The secret languages of the underworld

The secret languages of the underworld

Could you erectify a luxurimole flackoblots? Have you hidden your chocolate cake from Penelope? Or maybe you're just going to vada the bona omi?

If you understand any of these sentences, you speak an English "anti-language". Since at least Tudor times, secret argots have been used in the underworld of prisoners, escaped slaves and criminal gangs as a way of confusing and befuddling the authorities.

Thieves' Cant, Polari, and Gobbledygook (yes, it's a real form of slang) are just a few of the examples from the past - but anti-languages are mercurial beasts that are forever evolving into new and more vibrant forms.

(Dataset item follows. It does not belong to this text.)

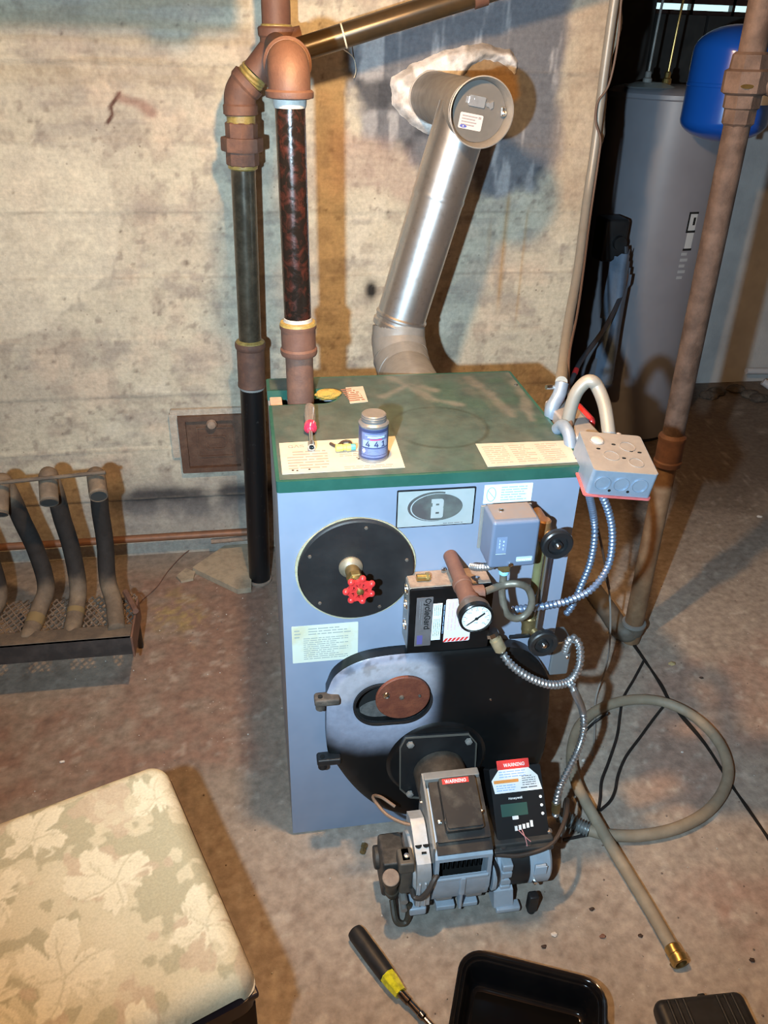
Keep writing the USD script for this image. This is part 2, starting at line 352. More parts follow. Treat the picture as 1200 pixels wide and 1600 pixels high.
wood_dark = M('dark_stained_wood', (0.018, 0.010, 0.012), 0.3, c2=(0.03, 0.018, 0.016), sc=20)
wood_raw = M('raw_joist_wood', (0.22, 0.14, 0.075), 0.8, c2=(0.16, 0.09, 0.05), sc=12)
hose = M('tan_rubber_hose', (0.27, 0.225, 0.165), 0.6, c2=(0.33, 0.28, 0.21), sc=30)
rubber = M('black_rubber', (0.012, 0.012, 0.013), 0.5, c2=(0.02, 0.02, 0.022), sc=60)
tray_m = M('black_tray_plastic', (0.006, 0.006, 0.007), 0.11, c2=(0.010, 0.009, 0.009), sc=20)
oil_film = M('oil_film', (0.004, 0.004, 0.004), 0.12, spec=0.15)
yellow_clear = M('clear_yellow_plastic', (0.72, 0.66, 0.03), 0.12, c2=(0.42, 0.40, 0.02), sc=110, coat=0.4)
chrome_d = M('oily_tool_steel', (0.30, 0.25, 0.22), 0.2, metal=1.0, c2=(0.16, 0.13, 0.12), sc=90)
clear_plastic = M('clear_handle_plastic', (0.55, 0.50, 0.47), 0.08, trans=0.75)
can_blue = M('can_label_blue', (0.13, 0.16, 0.30), 0.38, c2=(0.17, 0.20, 0.36), sc=60)
can_dark = M('can_label_dark', (0.035, 0.05, 0.13), 0.38)
can_pale = M('can_label_pale', (0.30, 0.35, 0.50), 0.38)
tin = M('tinplate', (0.36, 0.38, 0.41), 0.3, metal=0.7, c2=(0.32, 0.33, 0.35), sc=50)
copper = M('copper_tube', (0.22, 0.105, 0.06), 0.55, metal=0.2, c2=(0.16, 0.08, 0.05), sc=25)
grate_steel = M('burnt_grate_steel', (0.075, 0.058, 0.045), 0.8, c2=(0.14, 0.105, 0.075), sc=22, bump=0.25, bsc=150)
gratev = MV('sooty_tube_steel', 0.8, 40.0, 0.8, 1.2, 0.2, 150.0, 0.25)
grate_dark = M('sooty_grate_steel', (0.025, 0.022, 0.022), 0.7, c2=(0.05, 0.042, 0.04), sc=30)
iron_door = M('rusty_cleanout_iron', (0.085, 0.045, 0.03), 0.7, c2=(0.13, 0.075, 0.05), sc=30, bump=0.35, bsc=120)
stone_m = M('flat_stone', (0.36, 0.30, 0.22), 0.9, c2=(0.24, 0.20, 0.15), sc=30, bump=0.5, bsc=110)
tank_grey = M('heater_jacket_grey', (0.22, 0.225, 0.26), 0.42, c2=(0.20, 0.20, 0.23), sc=6)
tank_blue = M('blue_tank_enamel', (0.006, 0.075, 0.42), 0.2, coat=0.3)
cream_paint = M('cream_paint', (0.66, 0.60, 0.47), 0.6)
pvc = M('white_pvc', (0.55, 0.56, 0.60), 0.45)
joint_fill = M('tar_joint', (0.010, 0.008, 0.007), 0.7)
dark_wall = M('shade_dark_board', (0.02, 0.017, 0.015), 0.9, c2=(0.04, 0.034, 0.03), sc=8)  # dark tone standing for shade on the far wall
sock = M('white_porcelain', (0.7, 0.7, 0.68), 0.3)
daylight = usdkit.material(stage, '/World/Looks/daylight_pane', {'e': ('emission', {'color': (0.62, 0.95, 0.98), 'strength': 1.3})}, [], surface='e.emission')
bulb_m = usdkit.material(stage, '/World/Looks/bulb_glow', {'e': ('emission', {'color': BULB_COLOR, 'strength': BULB_POWER})}, [], surface='e.emission')
chip_w = M('pale_chip', (0.62, 0.58, 0.54), 0.8)
chip_d = M('dark_crumb', (0.05, 0.03, 0.022), 0.8)
teal = M('teal_plastic', (0.10, 0.36, 0.36), 0.4)
lime = M('yellow_brass_paint', (0.72, 0.58, 0.12), 0.4)

# ================================================================== the setting
WY = 1.13                                   # face of the concrete wall behind the boiler
SEAMS = [0.04 + 0.1695 * k for k in range(12)]

def pxpoly(pts, y=None, z=None, wob=0.0, seed=0):
    q = np.array([P(a, b, y=y, z=z) for a, b in pts]); q = q[:, [0, 2]] if y is not None else q[:, :2]
    return Polygon(q).buffer(0)

def fb(a, b, s, seed, o=5): return fbm(np.stack([a * s, b * s, np.full_like(a, seed * 1.7)], -1), o, seed)

def wall_colour(a, b):
    n1, n2, n3, n4 = fb(a, b, 3.0, 1), fb(a, b, 9, 2), fb(a * 0.35, b * 6.0, 6, 3), fb(a, b, 26, 4)
    c = np.tile(np.array([0.53, 0.485, 0.385]), (len(a), 1))
    c = mixc(c, sstep(0.45, 0.66, n1) * 0.9, (0.405, 0.365, 0.305))
    c = mixc(c, sstep(0.5, 0.68, n2) * 0.7, (0.545, 0.445, 0.35)); c = mixc(c, sstep(0.46, 0.34, n2) * sstep(.42, .6, fb(a, b, 5, 8)) * 0.6, (0.60, 0.555, 0.46))
    c = mixc(c, sstep(0.52, 0.66, n4) * 0.5, (0.31, 0.265, 0.22)); c = mixc(c, sstep(0.60, 0.70, fb(a, b, 48, 9)) * 0.6, (0.24, 0.20, 0.165)); c = mixc(c, sstep(.55, .68, fb(a * .6, b * 1.6, 17, 10)) * .35, (0.26, 0.235, 0.22))
    top = sstep(1.30, 1.42, b) * (a < 0.02)                              # wood grain left by the form boards
    c = mixc(c, top * sstep(0.42, 0.62, n3) * 0.55, (0.36, 0.29, 0.19))
    pale = sdist(pxpoly([(-200, 215), (120, 235), (165, 270), (190, 360), (170, 430), (60, 520), (-200, 560)], y=WY), a, b)
    c = mixc(c, sstep(-0.005, 0.005, pale + (n4 - 0.5) * 0.03) * 0.55, (0.66, 0.61, 0.49))
    sm = np.exp(-((a + 0.29) / 0.05) ** 2 - ((b - 1.09) / 0.045) ** 2) + 0.8 * np.exp(-((a + 0.20) / 0.09) ** 2 - ((b - 0.97) / 0.06) ** 2)
    c = mixc(c, np.clip(sm * (0.3 + n2), 0, 1) * 0.55, (0.33, 0.28, 0.24))
    damp = np.exp(-((b - 0.185) / 0.055) ** 2) * sstep(-0.62, -0.3, a) * sstep(0.25, 0.05, a)
    c = mixc(c, np.clip(damp * (0.3 + 1.6 * sstep(.3, .65, n2)), 0, 1), (0.085, 0.082, 0.085))
    low = sstep(0.34, 0.15, b); c = mixc(c, low * 0.5, (0.27, 0.255, 0.245)); c = mixc(c, np.clip(np.exp(-((b - 0.215) / 0.03) ** 2) * sstep(-.55, -.38, a) * sstep(.2, .0, a) * (.35 + sstep(.3, .6, n2)), 0, 1) * .85, (0.05, 0.048, 0.05))
    # grey mortar smeared round the flue
    tar = sdist(pxpoly([(525, 75), (600, 30), (720, 10), (800, -60), (890, -60), (882, 60), (872, 240), (840, 300), (760, 300), (690, 300), (640, 250), (600, 215), (566, 205), (540, 130)], y=WY), a, b)
    tm_ = sstep(-0.02, 0.02, tar + (n2 - 0.5) * 0.11 + (n4 - 0.5) * 0.05)
    st = fb(a * 5, b * 0.7, 9, 6)
    c = mixc(c, tm_ * 0.95, (0.135, 0.145, 0.170)); c = mixc(c, tm_ * sstep(0.53, 0.64, st) * 0.7, (0.42, 0.42, 0.43)); c = mixc(c, tm_ * sstep(0.47, 0.36, n2) * 0.85, (0.05, 0.054, 0.064))
    pinkb = sdist(pxpoly([(530, 220), (640, 230), (660, 330), (600, 300), (540, 290)], y=WY), a, b)
    c = mixc(c, sstep(-0.03, 0.02, pinkb + (n2 - 0.5) * 0.1) * 0.5, (0.34, 0.24, 0.21))
    rs = sdist(pxpoly([(705, 100), (770, 85), (808, 110), (812, 150), (790, 175), (740, 130)], y=WY), a, b)
    c = mixc(c, sstep(-0.012, 0.012, rs + (n4 - 0.5) * 0.04), (0.27, 0.17, 0.085))
    for x0, w, z0, z1, k in ((0.70, 0.006, 0.75, 1.12, 0.7), (0.76, 0.004, 0.7, 1.08, 0.5), (0.655, 0.004, 0.85, 1.05, 0.35)):
        c = mixc(c, np.exp(-((a - x0 - 0.01 * (n1 - 0.5)) / w) ** 2) * sstep(z0, z0 + 0.1, b) * sstep(z1, z1 - 0.04, b) * k, (0.40, 0.24, 0.10))
    tan = sstep(0.78, 0.86, a) * sstep(0.95, 1.1, b); c = mixc(c, tan * 0.6, (0.44, 0.33, 0.23))
    soot = np.exp(-((a - 0.32) / 0.016) ** 2 - ((b - 0.845) / 0.028) ** 2); c = mixc(c, np.clip(soot * (0.5 + n4) * 1.2, 0, 1), (0.03, 0.028, 0.026))
    crk = LineString([P(*q, y=WY)[[0, 2]] for q in ((168, 192), (176, 178), (172, 168), (186, 146))]).buffer(0.0015)
    c = mixc(c, sstep(-0.006, 0.0, sdist(crk, a, b)), (0.10, 0.05, 0.04))
    red = LineString([P(*q, y=WY)[[0, 2]] for q in ((190, 155), (215, 160), (238, 178))]).buffer(0.006)
    c = mixc(c, sstep(-0.012, 0.004, sdist(red, a, b) + (n4 - .5) * .02) * 0.7, (0.28, 0.16, 0.13))
    for x0, z0, r0 in rng.uniform((-1.0, 0.3, 0.002), (0.9, 1.5, 0.006), (60, 3)):
        c = mixc(c, np.exp(-(((a - x0) / r0) ** 2 + ((b - z0) / r0) ** 2)) * 0.8, (0.13, 0.10, 0.08))
    seam = np.min([np.abs(b - s - 0.004 * (n1 - 0.5)) for s in SEAMS], 0)
    c = mixc(c, sstep(0.0035, 0.0, seam) * sstep(0.4, 0.6, n2) * 0.5, (0.25, 0.21, 0.17))
    return np.clip(c, 0.004, 0.85)

def wall_sheet(A, B):
    a, b = A.ravel(), B.ravel()
    d = (fb(a, b, 2.2, 11) - 0.5) * 0.012 + (fb(a, b, 14, 12) - 0.5) * 0.004
    k = np.floor((b - 0.04) / 0.1695); d += ((k * 0.618) % 1.0 - 0.5) * 0.005                 # each board stood a little proud or back
    seam = np.min([np.abs(b - s) for s in SEAMS], 0); d += 0.003 * sstep(0.005, 0.0, seam)
    edge = 0.952 + (fb(np.full_like(b, 0.3), b, 16, 13) - 0.5) * 0.035
    y = WY - d; a2 = np.where(a > 0.93, 0.93 + (a - 0.93) * (edge - 0.93) / 0.03, a)
    y += 0.02 * sstep(0.945, 0.965, a)
    return np.stack([a2, y, b], -1).reshape(A.shape + (3,))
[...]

A modern anti-language could very well be spoken on the street outside your house. Unless you yourself are a member of the "anti-society", the strange terms would sound like nonsense. Yet those words may have nevertheless influenced your swear words, the comedy you enjoy and the music on your iPod - without you even realising the shady interactions that shaped them.

One of the first detailed records of an anti-language comes from a 16th Century magistrate called Thomas Harman. Standing at his front door, he offered food and money to passing beggars in return for nothing more than words. "He would say 'either I throw you in prison or you give me your Cant,'" explains Jonathon Green, whose latest book is Language: 500 Years of the Vulgar Tongue.

As Green points out, many slang words concern our basest preoccupations. "Slang may not represent us at our best, or our most admirable, but it represents us as human beings with anger, fear, self-aggrandisement, and our obsession with sex and bodily parts."